Yesterday, a former Bear Stearns hedge fund manager opened her own firm with nearly USD1bn in assets. Melissa Ko, who generated annual returns of more than 25 per cent while running the Emerging Markets Macro Fund at Bear Stearns between 2005 and 2007, has now struck out on her own with New York-based firm Covepoint Capital.

Ko was part of the Bear Stearns Asset Management division that managed around USD27bn when the group was acquired by JPMorgan Chase after pessimistic market sentiment pushed it to the verge of a liquidity crisis.

She is just one of many members of the financial services industry who have seized the disruption unleashed by the credit crunch as an opportunity to quit salaried employment and take up the challenge of being their own boss.

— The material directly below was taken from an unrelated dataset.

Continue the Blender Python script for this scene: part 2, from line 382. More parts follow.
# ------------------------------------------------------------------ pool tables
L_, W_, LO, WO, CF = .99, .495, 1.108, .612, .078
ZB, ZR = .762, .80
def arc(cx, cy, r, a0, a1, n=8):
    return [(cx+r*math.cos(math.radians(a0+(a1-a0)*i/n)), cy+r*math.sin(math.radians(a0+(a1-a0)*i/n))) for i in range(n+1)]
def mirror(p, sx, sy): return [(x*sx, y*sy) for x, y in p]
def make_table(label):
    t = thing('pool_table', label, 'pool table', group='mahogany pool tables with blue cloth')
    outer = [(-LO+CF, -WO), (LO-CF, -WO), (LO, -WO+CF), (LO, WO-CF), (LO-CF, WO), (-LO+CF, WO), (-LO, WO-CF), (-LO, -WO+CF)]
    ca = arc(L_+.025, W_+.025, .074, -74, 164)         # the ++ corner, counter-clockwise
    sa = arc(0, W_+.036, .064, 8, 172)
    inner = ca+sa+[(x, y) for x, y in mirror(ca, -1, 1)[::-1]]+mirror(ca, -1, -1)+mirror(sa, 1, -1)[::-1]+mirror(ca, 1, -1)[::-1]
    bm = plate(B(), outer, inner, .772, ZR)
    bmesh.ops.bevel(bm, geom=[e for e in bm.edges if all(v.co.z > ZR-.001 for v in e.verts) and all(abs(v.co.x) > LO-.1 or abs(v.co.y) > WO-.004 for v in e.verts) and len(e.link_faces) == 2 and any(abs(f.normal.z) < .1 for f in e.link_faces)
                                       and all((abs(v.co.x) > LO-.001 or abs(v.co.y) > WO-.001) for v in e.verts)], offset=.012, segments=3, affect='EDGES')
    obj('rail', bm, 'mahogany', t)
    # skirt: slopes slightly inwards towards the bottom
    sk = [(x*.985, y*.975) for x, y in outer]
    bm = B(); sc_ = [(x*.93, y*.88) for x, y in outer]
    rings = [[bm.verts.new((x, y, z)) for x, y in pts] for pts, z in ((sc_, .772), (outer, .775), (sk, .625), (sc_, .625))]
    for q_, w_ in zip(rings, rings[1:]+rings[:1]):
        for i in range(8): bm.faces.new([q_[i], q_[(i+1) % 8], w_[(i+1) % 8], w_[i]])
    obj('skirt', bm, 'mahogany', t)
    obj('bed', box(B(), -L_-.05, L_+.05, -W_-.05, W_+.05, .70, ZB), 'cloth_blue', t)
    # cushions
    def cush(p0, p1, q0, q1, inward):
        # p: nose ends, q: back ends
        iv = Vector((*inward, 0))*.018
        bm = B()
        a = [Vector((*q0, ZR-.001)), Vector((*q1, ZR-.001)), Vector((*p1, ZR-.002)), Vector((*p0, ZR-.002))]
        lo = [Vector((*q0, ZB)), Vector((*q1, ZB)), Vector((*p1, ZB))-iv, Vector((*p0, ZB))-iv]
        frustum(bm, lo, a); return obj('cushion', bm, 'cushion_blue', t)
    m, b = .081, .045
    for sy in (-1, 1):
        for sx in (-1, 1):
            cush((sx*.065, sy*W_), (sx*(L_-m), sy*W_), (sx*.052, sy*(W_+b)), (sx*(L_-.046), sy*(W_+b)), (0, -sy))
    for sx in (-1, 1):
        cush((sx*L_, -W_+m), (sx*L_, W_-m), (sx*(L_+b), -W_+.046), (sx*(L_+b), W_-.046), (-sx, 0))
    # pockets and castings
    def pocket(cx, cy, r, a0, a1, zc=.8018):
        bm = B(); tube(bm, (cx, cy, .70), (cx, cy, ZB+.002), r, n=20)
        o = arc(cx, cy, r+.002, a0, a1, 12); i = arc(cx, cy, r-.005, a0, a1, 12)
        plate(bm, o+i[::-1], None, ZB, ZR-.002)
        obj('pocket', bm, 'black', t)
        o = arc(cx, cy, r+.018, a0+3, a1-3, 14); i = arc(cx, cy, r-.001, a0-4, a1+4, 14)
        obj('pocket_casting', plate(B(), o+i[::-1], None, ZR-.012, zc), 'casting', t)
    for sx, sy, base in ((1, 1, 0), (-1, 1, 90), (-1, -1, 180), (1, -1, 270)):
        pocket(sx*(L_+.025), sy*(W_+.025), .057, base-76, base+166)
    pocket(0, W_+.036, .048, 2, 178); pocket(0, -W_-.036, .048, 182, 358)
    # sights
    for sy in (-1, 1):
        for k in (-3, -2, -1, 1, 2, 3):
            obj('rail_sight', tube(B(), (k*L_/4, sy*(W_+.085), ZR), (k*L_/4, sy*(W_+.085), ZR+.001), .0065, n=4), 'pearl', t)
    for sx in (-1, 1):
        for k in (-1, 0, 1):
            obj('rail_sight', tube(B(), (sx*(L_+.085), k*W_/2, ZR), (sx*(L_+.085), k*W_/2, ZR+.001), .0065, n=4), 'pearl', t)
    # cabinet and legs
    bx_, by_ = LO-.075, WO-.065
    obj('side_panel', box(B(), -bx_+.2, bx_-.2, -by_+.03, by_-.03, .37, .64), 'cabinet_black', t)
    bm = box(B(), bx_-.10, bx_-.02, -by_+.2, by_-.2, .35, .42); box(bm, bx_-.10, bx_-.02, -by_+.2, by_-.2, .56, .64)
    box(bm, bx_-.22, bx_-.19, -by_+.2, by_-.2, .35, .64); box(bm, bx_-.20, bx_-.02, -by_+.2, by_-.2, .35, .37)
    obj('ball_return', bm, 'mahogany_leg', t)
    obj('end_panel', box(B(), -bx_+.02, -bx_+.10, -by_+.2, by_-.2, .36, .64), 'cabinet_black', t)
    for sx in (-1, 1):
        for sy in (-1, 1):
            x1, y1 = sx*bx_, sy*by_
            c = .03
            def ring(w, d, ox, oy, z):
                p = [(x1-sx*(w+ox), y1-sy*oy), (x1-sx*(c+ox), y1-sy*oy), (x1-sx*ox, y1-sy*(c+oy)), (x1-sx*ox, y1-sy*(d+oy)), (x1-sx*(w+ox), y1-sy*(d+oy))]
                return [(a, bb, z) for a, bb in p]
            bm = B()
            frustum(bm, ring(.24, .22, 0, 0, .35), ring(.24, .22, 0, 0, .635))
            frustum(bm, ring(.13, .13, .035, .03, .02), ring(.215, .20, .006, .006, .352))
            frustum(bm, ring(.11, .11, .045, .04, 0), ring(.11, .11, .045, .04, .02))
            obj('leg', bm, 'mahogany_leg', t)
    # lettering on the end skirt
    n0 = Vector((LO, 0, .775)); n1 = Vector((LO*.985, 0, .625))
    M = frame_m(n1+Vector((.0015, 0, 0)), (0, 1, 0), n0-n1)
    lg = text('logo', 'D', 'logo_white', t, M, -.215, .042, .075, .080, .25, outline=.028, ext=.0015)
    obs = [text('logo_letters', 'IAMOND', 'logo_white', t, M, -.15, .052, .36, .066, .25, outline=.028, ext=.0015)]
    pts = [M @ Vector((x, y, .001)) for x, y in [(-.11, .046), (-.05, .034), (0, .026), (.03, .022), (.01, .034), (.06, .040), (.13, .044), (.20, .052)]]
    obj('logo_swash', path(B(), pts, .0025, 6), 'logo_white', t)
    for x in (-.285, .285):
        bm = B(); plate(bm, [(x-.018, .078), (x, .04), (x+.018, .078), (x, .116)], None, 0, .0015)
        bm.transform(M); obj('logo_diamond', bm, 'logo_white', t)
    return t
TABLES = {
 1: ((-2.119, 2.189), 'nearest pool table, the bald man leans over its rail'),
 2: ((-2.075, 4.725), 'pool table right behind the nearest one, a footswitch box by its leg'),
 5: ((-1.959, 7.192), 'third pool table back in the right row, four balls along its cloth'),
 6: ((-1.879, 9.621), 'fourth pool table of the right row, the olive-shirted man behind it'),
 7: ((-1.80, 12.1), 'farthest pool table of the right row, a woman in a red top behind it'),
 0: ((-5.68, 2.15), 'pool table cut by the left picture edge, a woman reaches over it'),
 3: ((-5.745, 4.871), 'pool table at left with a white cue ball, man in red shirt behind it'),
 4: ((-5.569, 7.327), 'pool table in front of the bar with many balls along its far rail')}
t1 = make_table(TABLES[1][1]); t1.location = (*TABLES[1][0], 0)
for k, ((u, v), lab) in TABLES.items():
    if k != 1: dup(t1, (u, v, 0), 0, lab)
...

Newcomers to the industry include many former bankers. Earlier this month, two former heads of fixed-income at Citigroup, Randy Barker and Geoff Coley, announced they were launching a hedge fund. Back in April, GLG’s star emerging markets manager Greg Coffey decided to walk away from USD250m in share options and bonuses to start his own business when he quits the firm in October.

More than 45 traders, bankers, analysts and other executives have left investment banks this year to join hedge funds and private equity firms, according to Bloomberg. That’s even before you include people starting their own companies, suggesting that reports of a slowdown in the alternative investment industry may be somewhat exaggerated.